Air traffic controllers will descend on the European Parliament and the Commission on 27 March to lobby in support of the European Transport Workers' Federation campaign – Our Rights, Your Safety.
The campaign is in response to a non-binding, but influential, European aviation strategy published by the European Commission in December 2015. The strategy seeks to make Europe’s aviation industry more competitive (for which read cheaper tickets), but included ‘advice’ for member states on reducing the impact of strike action by air traffic controllers.
Proposals include:
- a minimum level of service which would require a certain number of workers to go to work – even if industrial action is called
- individual notification – each worker would have to individually notify their employer they would be striking
- the requirement to provide a service for aircraft overflying a country whose air traffic controllers are on strike, effectively meaning controllers would have to go to work anyway.
These proposals came about as a result of direct lobbying from an airline trade association called Airlines 4 Europe – a puppet organisation of Ryanair. Dressed up to provide service continuity in aviation, it is a direct attempt to limit the impact of legitimate industrial action.

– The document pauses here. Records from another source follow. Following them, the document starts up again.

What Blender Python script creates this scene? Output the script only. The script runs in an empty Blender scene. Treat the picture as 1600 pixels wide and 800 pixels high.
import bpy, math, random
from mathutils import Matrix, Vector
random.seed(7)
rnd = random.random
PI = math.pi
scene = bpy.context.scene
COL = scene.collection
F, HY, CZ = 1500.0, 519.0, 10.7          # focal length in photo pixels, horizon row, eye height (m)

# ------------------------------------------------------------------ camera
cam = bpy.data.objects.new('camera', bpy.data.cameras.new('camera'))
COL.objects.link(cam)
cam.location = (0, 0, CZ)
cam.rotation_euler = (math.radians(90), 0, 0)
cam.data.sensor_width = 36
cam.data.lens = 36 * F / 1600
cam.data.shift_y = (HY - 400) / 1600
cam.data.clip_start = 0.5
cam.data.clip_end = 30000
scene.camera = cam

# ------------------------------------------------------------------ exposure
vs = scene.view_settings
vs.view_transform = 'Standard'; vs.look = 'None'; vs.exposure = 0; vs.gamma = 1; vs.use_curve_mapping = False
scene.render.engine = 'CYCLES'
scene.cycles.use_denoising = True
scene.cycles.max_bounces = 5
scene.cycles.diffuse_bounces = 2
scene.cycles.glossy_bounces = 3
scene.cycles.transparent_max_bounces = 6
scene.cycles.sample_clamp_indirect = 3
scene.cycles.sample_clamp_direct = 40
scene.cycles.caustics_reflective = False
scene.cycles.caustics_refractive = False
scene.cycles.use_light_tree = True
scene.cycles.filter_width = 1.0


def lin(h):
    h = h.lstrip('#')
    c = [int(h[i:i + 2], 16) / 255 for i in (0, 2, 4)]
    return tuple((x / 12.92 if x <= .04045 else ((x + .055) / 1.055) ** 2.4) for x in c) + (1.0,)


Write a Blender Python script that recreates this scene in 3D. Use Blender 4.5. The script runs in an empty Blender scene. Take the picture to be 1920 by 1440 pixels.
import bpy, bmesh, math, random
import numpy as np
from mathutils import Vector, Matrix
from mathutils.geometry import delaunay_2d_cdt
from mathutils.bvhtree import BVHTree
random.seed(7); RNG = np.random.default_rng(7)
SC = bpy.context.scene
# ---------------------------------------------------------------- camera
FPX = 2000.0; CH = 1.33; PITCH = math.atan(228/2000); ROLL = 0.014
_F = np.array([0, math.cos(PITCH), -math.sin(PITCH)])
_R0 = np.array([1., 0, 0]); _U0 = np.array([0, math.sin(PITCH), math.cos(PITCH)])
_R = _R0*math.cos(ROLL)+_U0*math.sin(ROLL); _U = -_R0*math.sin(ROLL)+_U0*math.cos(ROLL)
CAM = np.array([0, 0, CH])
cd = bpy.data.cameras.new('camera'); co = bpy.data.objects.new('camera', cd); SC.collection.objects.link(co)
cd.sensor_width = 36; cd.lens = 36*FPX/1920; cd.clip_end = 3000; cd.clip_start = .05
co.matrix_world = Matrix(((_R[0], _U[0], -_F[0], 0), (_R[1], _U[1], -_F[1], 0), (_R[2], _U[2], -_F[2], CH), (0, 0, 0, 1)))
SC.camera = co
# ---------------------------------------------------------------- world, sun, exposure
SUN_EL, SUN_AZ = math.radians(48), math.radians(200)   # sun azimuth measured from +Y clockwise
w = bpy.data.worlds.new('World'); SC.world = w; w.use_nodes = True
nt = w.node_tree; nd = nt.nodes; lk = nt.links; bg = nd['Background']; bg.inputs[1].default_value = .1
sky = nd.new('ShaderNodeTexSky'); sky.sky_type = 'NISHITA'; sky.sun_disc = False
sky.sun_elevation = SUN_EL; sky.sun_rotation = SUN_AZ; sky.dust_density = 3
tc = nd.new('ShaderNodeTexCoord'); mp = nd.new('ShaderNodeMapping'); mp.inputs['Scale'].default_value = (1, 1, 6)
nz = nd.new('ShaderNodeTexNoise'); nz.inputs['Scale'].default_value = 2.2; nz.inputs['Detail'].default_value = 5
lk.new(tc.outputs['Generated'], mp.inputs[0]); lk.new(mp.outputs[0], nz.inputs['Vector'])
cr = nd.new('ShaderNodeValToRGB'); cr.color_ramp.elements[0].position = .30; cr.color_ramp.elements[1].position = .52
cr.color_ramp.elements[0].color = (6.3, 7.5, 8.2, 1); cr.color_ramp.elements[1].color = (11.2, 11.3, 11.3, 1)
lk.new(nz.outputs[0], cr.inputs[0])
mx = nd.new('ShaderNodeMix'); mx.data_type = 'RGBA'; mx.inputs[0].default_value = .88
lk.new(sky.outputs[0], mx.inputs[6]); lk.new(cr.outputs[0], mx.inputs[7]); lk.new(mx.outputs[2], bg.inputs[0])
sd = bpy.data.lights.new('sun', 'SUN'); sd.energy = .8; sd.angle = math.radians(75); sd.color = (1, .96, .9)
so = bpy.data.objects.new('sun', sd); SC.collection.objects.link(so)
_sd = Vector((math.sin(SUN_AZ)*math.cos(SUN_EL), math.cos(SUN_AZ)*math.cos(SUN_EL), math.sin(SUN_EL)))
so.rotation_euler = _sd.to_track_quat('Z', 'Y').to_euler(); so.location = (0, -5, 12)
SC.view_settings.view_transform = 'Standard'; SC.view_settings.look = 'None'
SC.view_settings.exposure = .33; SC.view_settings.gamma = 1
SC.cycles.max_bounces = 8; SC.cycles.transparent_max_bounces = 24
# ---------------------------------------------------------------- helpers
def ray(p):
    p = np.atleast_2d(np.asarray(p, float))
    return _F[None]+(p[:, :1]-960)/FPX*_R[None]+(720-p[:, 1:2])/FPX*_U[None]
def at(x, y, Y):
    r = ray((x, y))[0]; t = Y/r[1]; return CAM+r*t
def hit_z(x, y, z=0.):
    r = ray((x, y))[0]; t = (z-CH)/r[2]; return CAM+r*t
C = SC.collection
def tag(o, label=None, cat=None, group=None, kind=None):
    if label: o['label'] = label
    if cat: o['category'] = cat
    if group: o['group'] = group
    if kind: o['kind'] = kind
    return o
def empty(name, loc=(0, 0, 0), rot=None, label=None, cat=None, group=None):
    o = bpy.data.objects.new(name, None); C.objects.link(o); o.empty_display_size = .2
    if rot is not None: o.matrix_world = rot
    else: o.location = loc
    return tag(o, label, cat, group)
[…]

The ATCO unions assert that the right to strike is firmly enshrined in EU treaty and not a matter for the European Commission to unravel. Furthermore, regulating industrial action is a matter of national sovereignty – left to member states, not the EU.
This may be relevant only to a specific group of workers at the moment, but the precedent could very well be extended to other aviation workers and maybe anyone and everyone in transport.
ATCEUC (Air Traffic Controllers European Unions Coordination) and ETF are running a petition which calls on the European Commission to respect ATCOs’ rights and refrain from any actions restricting these rights.